◆ **Task to carry out**
Each line from the beginning of the data below through the line containing "def B(p): return (p[0]*S, -p[2]*S, p[1]*S)" should be repeated exactly, please.

◆ **Dataset extract**
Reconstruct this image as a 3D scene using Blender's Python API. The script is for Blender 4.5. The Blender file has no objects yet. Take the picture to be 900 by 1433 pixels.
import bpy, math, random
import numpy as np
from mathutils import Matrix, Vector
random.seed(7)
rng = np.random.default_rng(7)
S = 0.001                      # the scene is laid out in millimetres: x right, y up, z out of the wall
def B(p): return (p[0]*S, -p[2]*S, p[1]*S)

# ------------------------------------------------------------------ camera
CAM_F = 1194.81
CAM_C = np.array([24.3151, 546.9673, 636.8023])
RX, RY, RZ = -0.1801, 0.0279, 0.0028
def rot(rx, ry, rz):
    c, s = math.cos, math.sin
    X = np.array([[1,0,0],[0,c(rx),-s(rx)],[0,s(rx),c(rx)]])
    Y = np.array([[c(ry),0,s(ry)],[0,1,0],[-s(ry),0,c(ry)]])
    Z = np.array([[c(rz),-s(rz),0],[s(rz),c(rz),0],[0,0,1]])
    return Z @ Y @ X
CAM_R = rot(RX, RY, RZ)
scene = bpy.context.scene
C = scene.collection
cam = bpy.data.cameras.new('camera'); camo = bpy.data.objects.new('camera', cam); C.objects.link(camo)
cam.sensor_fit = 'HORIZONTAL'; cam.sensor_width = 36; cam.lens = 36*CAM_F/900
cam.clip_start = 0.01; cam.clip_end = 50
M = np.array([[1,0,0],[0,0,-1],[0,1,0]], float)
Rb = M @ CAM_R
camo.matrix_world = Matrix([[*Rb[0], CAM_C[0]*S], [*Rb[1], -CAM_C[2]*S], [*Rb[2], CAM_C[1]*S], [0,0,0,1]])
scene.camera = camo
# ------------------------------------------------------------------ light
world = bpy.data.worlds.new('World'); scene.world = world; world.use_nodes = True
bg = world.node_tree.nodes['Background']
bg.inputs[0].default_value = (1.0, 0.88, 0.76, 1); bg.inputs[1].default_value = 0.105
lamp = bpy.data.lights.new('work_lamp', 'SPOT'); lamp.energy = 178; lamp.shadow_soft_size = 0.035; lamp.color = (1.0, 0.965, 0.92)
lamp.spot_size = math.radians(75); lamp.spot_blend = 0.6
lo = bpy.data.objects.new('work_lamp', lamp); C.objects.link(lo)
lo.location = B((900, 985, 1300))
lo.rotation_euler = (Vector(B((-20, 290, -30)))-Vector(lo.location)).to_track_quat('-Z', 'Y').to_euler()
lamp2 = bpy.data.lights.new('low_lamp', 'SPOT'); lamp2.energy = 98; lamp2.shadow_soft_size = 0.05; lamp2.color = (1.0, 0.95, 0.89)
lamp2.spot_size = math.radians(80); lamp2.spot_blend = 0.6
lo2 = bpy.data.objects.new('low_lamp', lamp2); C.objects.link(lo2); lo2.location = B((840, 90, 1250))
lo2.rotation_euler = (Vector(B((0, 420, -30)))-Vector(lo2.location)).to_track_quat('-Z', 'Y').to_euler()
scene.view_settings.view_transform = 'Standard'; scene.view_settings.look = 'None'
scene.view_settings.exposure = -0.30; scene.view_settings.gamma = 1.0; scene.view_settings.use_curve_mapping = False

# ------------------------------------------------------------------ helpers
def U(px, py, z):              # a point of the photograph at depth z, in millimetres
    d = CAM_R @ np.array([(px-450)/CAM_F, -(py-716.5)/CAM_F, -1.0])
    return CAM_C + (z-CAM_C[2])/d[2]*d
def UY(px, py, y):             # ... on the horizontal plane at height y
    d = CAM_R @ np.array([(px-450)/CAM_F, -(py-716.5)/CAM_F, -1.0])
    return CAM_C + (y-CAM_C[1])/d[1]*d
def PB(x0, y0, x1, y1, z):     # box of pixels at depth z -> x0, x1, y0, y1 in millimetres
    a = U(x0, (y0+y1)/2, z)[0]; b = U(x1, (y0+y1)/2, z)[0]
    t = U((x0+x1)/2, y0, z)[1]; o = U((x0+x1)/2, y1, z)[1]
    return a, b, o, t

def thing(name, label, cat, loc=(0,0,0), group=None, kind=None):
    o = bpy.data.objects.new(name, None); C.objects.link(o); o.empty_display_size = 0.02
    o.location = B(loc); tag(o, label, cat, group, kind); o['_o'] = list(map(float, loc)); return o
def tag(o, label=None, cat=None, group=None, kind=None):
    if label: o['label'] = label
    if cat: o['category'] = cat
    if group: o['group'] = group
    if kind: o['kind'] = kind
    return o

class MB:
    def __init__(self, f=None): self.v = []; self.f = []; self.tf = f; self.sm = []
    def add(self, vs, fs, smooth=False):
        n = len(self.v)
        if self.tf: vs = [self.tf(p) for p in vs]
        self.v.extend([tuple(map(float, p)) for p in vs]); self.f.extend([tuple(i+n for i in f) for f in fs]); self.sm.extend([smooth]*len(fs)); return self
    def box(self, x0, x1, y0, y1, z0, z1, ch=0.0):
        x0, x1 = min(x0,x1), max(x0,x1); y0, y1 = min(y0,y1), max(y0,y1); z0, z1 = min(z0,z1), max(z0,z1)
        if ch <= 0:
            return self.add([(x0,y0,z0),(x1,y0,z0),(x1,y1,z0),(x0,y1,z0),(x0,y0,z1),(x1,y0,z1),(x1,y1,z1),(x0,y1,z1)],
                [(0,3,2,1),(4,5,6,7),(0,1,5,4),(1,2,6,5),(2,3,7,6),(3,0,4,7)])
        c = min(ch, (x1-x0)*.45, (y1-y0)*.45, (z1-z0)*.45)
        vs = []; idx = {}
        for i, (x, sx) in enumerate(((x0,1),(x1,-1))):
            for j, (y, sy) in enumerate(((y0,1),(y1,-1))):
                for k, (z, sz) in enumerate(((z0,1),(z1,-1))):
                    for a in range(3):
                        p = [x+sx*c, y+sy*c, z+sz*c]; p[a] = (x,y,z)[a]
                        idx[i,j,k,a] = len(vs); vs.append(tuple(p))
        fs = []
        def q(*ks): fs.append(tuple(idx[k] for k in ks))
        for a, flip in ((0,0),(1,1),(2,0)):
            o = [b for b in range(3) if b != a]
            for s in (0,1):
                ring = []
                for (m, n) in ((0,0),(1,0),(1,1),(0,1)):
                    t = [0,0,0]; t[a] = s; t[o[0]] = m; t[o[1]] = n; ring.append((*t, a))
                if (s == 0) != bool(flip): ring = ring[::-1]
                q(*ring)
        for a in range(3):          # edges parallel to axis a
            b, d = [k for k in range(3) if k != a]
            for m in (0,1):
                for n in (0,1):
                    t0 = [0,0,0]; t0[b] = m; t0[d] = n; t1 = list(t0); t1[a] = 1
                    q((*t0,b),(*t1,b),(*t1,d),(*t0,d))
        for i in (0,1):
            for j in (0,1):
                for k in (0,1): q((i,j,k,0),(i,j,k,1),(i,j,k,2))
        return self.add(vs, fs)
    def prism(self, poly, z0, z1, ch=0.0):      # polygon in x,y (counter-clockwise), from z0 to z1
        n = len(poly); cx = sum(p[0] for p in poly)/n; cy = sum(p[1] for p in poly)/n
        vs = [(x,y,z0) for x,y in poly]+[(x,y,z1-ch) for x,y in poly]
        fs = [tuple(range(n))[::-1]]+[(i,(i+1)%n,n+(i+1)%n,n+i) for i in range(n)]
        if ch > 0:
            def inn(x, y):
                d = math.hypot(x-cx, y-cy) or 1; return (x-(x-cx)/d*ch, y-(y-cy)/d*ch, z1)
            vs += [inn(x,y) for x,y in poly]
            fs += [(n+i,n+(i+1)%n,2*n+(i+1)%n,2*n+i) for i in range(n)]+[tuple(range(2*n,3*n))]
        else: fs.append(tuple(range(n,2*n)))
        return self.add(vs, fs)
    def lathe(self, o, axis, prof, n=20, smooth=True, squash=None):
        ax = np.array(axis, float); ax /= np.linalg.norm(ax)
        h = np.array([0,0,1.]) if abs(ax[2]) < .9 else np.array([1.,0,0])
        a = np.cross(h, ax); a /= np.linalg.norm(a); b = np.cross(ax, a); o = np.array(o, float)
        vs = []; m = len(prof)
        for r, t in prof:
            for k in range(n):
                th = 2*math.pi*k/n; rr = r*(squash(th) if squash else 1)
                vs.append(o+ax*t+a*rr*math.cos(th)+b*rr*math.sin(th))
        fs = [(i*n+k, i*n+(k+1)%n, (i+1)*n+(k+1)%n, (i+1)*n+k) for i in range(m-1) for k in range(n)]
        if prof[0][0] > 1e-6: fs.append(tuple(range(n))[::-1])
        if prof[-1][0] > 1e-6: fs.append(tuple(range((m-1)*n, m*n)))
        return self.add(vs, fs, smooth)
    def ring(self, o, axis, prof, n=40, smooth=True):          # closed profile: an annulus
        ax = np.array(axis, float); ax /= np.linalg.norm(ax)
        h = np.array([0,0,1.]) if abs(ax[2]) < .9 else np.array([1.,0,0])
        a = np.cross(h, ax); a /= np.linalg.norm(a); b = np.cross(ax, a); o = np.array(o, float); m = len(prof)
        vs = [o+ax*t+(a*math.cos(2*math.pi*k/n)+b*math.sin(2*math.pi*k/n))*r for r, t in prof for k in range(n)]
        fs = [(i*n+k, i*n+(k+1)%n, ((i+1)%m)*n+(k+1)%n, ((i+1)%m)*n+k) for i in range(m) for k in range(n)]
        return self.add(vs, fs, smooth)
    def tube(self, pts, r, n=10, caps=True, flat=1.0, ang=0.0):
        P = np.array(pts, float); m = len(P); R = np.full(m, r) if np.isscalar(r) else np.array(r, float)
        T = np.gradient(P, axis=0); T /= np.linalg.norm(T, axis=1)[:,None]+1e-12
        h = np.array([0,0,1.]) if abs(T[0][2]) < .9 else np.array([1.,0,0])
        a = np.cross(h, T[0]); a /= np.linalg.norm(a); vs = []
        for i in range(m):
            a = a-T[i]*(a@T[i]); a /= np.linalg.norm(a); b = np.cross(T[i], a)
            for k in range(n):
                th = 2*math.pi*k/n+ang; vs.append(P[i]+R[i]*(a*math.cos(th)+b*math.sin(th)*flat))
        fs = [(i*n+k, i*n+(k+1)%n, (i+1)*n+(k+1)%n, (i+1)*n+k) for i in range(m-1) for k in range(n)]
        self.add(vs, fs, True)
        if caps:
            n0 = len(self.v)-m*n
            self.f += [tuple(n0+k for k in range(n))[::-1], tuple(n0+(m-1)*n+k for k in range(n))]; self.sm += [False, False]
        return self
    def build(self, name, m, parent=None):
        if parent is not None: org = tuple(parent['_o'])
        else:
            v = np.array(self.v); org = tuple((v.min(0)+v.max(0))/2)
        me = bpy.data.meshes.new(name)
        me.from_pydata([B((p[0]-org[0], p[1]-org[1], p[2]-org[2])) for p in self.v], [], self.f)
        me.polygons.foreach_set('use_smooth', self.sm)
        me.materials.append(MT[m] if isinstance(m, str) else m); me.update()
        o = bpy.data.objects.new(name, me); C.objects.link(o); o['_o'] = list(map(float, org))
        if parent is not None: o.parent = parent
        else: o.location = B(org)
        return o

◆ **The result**
Reconstruct this image as a 3D scene using Blender's Python API. The script is for Blender 4.5. The Blender file has no objects yet. Take the picture to be 900 by 1433 pixels.
import bpy, math, random
import numpy as np
from mathutils import Matrix, Vector
random.seed(7)
rng = np.random.default_rng(7)
S = 0.001                      # the scene is laid out in millimetres: x right, y up, z out of the wall
def B(p): return (p[0]*S, -p[2]*S, p[1]*S)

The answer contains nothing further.